Piastri crashes into barriers in Baku GP qualifying woe

Ian Chadband |

Oscar Piastri has ended up crashing into the barriers in qualifying at the Azerbaijan Grand Prix.
Oscar Piastri has ended up crashing into the barriers in qualifying at the Azerbaijan Grand Prix.

Oscar Piastri has crashed into the barriers and out of the final qualifying session at the Azerbaijan Grand Prix — yet his rare mistake could have proved much more costly.

Australia’s championship leader reckoned he had been pushing too hard on Baku’s testing street circuit in windy, rain-spattered conditions on Saturday when he went too fast into the apex of turn three and slammed his McLaren into the wall.

It left him qualifying in ninth – his worst effort of the season – but his teammate and nearest title challenger Lando Norris couldn’t take full advantage as he went flat-out for pole only to also have a slight brush with the wall himself on the way to finishing only seventh quickest.

The championship leader slams into the barriers 💥#F1 #AzerbaijanGP pic.twitter.com/9Qvx6K3TwG

— Formula 1 (@F1) September 20, 2025

Red Bull’s world champion Max Verstappen went on to take an immaculate pole – his sixth of the season – at the end of the crash-strewn, chaotic qualifying session which dragged on for nearly two hours and featured six red-flag stoppages in the difficult conditions.

“I think I just braked a little bit late. I have not seen any data or anything, but it’s normally what happens when you end up locking your brake,” sighed Piastri, whose  brilliant career has been marked so far by an absence of such mistakes.

“So, yeah, just disappointing.
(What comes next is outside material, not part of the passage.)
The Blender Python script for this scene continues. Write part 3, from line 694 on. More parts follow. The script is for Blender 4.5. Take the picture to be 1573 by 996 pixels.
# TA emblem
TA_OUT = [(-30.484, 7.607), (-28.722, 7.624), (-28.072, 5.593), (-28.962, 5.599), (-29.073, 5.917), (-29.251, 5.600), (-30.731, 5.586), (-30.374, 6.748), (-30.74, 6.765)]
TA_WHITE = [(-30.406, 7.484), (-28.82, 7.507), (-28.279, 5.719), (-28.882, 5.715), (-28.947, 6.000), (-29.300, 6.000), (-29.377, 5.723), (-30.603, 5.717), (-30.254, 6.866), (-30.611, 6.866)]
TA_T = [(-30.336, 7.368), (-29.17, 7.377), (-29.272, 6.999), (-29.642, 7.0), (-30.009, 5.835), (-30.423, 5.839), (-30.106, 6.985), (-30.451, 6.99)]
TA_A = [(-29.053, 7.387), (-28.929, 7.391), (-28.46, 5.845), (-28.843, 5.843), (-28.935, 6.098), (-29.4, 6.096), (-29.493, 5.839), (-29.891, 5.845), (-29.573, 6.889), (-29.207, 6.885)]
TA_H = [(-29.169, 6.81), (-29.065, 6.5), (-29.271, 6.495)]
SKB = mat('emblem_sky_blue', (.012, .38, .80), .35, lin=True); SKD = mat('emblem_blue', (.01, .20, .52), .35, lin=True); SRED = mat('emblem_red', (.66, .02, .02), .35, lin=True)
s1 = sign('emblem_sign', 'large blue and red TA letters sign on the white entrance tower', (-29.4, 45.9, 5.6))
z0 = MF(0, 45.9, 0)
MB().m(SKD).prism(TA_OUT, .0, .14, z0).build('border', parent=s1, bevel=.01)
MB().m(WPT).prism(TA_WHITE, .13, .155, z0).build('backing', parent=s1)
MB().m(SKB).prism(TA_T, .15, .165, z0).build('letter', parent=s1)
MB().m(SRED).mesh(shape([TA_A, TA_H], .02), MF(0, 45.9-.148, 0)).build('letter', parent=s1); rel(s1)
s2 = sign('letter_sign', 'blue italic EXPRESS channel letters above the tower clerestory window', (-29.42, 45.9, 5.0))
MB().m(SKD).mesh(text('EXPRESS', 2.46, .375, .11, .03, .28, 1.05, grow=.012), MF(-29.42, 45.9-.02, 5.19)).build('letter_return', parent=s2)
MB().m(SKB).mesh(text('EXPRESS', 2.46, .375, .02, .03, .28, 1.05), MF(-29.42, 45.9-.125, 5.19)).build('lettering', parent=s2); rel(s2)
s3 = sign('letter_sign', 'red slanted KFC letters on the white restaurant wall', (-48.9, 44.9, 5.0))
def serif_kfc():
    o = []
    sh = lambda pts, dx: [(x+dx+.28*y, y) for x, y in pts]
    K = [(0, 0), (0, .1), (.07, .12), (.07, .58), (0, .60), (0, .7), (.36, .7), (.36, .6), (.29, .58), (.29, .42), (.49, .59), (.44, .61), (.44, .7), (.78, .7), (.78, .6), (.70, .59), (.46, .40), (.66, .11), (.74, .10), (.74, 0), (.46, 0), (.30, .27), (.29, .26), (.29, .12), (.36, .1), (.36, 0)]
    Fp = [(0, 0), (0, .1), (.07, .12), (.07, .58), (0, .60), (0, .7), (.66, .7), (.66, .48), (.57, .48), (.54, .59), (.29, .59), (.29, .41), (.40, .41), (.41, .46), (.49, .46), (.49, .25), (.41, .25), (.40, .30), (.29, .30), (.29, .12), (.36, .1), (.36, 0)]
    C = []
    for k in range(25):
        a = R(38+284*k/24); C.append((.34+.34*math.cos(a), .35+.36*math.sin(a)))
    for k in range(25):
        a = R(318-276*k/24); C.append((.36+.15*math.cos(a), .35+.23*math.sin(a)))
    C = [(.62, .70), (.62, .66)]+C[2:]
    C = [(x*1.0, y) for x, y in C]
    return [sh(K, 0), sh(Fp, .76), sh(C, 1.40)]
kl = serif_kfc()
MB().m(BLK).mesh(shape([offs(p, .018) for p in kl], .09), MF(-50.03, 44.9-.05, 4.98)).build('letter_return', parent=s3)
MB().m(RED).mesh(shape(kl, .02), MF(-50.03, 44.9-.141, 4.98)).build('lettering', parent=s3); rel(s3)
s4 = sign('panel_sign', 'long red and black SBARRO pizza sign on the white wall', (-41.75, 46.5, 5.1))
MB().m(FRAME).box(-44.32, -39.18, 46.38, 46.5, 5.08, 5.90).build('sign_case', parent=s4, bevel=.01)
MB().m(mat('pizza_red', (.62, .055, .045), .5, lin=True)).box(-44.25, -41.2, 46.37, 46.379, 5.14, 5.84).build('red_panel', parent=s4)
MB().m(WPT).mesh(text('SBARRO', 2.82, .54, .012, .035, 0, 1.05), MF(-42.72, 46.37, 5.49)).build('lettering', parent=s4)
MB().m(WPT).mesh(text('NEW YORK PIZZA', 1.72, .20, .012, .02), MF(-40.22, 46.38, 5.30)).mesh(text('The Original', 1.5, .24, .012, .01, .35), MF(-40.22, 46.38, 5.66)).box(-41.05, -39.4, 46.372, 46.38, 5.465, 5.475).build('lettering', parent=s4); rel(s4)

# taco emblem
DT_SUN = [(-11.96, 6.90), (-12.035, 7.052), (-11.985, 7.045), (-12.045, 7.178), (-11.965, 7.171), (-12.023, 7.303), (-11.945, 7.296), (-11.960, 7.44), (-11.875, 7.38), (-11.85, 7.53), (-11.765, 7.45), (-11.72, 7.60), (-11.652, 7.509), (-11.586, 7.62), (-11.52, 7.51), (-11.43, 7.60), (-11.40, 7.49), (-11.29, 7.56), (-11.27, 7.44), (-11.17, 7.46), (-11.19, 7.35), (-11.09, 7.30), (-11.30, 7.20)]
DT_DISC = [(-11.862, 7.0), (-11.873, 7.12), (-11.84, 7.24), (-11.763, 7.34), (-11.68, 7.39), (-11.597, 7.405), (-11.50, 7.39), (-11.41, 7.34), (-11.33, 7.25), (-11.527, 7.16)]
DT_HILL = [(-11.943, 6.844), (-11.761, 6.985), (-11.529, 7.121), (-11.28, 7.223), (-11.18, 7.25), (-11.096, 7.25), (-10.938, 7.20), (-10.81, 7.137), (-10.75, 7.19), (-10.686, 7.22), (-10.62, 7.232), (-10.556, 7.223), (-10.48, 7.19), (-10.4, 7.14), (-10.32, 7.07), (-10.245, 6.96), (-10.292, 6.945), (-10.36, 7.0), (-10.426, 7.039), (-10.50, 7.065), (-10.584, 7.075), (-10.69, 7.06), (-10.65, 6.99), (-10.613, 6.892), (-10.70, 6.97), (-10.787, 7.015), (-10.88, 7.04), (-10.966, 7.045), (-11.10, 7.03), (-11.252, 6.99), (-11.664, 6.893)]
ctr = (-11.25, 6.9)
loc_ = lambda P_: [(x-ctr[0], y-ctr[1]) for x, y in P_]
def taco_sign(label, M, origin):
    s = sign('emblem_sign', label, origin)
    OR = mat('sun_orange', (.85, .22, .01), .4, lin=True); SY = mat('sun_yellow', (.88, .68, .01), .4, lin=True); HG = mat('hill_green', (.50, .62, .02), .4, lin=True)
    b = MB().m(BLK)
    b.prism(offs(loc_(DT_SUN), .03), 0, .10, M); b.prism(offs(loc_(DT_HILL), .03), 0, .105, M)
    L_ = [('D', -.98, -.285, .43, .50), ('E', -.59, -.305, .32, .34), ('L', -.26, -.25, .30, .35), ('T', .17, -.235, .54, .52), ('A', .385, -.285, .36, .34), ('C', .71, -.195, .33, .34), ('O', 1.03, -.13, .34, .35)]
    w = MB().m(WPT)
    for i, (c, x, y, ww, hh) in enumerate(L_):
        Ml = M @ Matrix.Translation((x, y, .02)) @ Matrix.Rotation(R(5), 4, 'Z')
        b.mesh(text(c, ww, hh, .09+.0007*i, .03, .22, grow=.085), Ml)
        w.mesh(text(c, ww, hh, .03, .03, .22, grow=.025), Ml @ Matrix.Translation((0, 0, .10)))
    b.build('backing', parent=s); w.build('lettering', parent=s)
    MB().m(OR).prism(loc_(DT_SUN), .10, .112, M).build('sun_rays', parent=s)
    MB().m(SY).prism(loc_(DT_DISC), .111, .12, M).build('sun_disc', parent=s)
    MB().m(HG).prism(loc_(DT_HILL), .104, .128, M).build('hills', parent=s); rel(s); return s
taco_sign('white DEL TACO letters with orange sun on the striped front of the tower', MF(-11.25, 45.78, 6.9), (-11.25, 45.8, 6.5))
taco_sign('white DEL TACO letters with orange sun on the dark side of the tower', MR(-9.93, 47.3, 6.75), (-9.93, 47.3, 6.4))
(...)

Obviously, I felt like the car was in a good place and it’s a disappointing way to end.”

Piastri, who won this race last year but who had looked uncomfortable all weekend on the tight circuit having also brushed the wall in practice on Friday, shrugged: “I think it was just a case of trying a little bit too hard and paying the price.”

Piastri waits for a lift back to the pits 🚕

What a qualifying session this has been and we’ve got three minutes and 41 seconds still to go! 😵#F1 #AzerbaijanGP pic.twitter.com/etSEnJIa1R

— Formula 1 (@F1) September 20, 2025

Asked if he could still gain victory from ninth, he said: “I think the win is ambitious, but the car’s been quick this weekend, so hopefully we can use that to make some progress.”

While it’s unlikely he can win from ninth on a track that’s tricky to overtake on, Piastri can take encouragement from another former Australian grand prix winner Daniel Ricciardo, who hit the barriers in qualifying in 2017 yet went on to win for Red Bull from 10th place.

Piastri, who hadn’t qualified outside the top-four all season before Saturday, is certainly not as badly off as he had expected to be immediately after the accident, when he was left looking shocked after clambering out of his stricken vehicle.

Thirty-one points ahead of Norris in the championship race, the Englishman would have had a golden opportunity to reduce the deficit substantially if he had subsequently got on to the front row.

Yet Norris wouldn’t accept that he had missed a big opportunity with his subsequent scrappy lap. “No, because I still did everything I could,” he responded.

“Sometimes it goes your way around here, sometimes it doesn’t.”

McLaren are still hoping to wrap up the constructors’ title with seven rounds to spare this weekend, the earliest the championship would ever have been won.

Verstappen
Red Bull’s Max Verstappen landed another pole position at the Azerbaijan GP. (AP PHOTO)

Yet with the gusts in the ‘City of Wind’ and occasional spots of rain having made life difficult for all the drivers, Piastri wasn’t the only one to trigger a red flag, with Alex Albon, Nico Hulkenberg, Franco Colapinto, Oliver Bearman and Charles Leclerc also crashing.

“I wish everyone could understand how difficult it was with the wind,” Norris explained.

Hence the surprising looking grid lineup with Carlos Sainz putting his Williams on the front row alongside the four-time world champion Verstappen, while Racing Bulls’ Liam Lawson qualified third with Mercedes’ Kimi Antonelli fourth in an all-rookie second row.

There was also more misery for Lewis Hamilton, who admitted he was shocked to qualify only 12th after believing he’d be shooting for pole.